"Two things are infinite: The universe and human stupidity; and I’m not sure about the universe." ~ Albert Einstein
The big news this week...at least before the premature exit of Anna Nicole Smith...was the new U.S. budget proposal. The Bush Administration revealed itself – once again – to be the most spend-thrift regime of all time. No publicly elected government has ever spent so much of its citizens’ money, or so much money that its citizens didn’t have. Nor did any government ever redistribute so much wealth – from the taxpayers to the defense contractors...from the middle classes to the financial classes...and (most importantly) from future generations to the folks living right here and right now.
The whole spectacle is breathtaking...and like all public spectacles...absurd.
Nearly half a trillion dollars in debt will be added over the next two years, according to the Bush plan. But then, in the year 2012, the feds promised to deliver a modest surplus – of just over $60 billion. Of course, that will only happen if nothing goes wrong in Iraq or Afghanistan (how could it?) and you are willing to employ accountants who are inveterate liars.

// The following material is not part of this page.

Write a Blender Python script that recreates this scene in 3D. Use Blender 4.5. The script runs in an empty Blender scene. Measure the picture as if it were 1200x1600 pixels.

Even in the best case, there is no plausible way in which Americans can repay their debts – public or private. The public debt alone equals more than $100,000 for every family of four. The interest would be about $5,000. How many families could add that to their budgets? What sort of a politician would ask them to? Currently, the feds can’t even keep up with the interest payments. So, the debt feeds on itself...and the whole shebang just keeps getting bigger and bigger. More money. More credit. More debt.
Entire fortunes are put at risk. Billion-dollar bets are placed. Trillions of dollars float on a sea of liquidity. And nobody really knows what anything is worth...or when it might stop being worth anything at all.
How could this be?
Here, we turn to Darwin and the dinner table for a lift.
"It just makes sense that some groups of people would be smarter than others," our wife argued. "Different environments challenge people in different ways. Harsh environments may require greater intelligence to survive. Over time, the dumber members of the group are weeded out. The result should be a higher intelligence for the whole group."
Humans evolved in small groups, where they could know the particulars of things. They understood the threats they faced...and knew what was valuable. But when the scale and sophistication of human civilization increased, man found himself in a situation for which his brain was not prepared. He no longer had the precise, specific, direct information he needed. Instead, he needed to rely on a new kind of knowledge made up of abstractions, generalities and slogans. This new knowledge, which Nietzsche called "Wissen" to distinguish it from the more ancient form of experience-based knowledge called "Erfahrung," trips him up, because it is too far removed from the facts. The Inverse Square law and Darwin’s law both work against him.
Our hairy ancestors didn’t have to figure out the questions that bedevil us now: How much is a dollar worth? Or how much credit can the world stomach before it gets sick? Or will a troop "surge" in on the other side of the globe do any good? So, even today, our brains are just not suited to it. They’re not big enough.
Today, the average man can barely tell the difference between a fact and a campaign slogan. And so the new ersatz knowledge leads him into error. Modern politics turns the voter into an enabling dupe...makes the amateur investor a chump for Wall Street...and sends the poor, hapless foot-soldier off on a fool’s errand where he can only get himself killed.
Civilization, central banking and politics make monkeys of us all; we’re not equipped to deal with them. Like a hairdresser who shows up to work with a wrench in his hand and liquor on his breath, we are bound to make a mess of things.
This is especially applicable to our knuckle-dragging GOP Conservatives.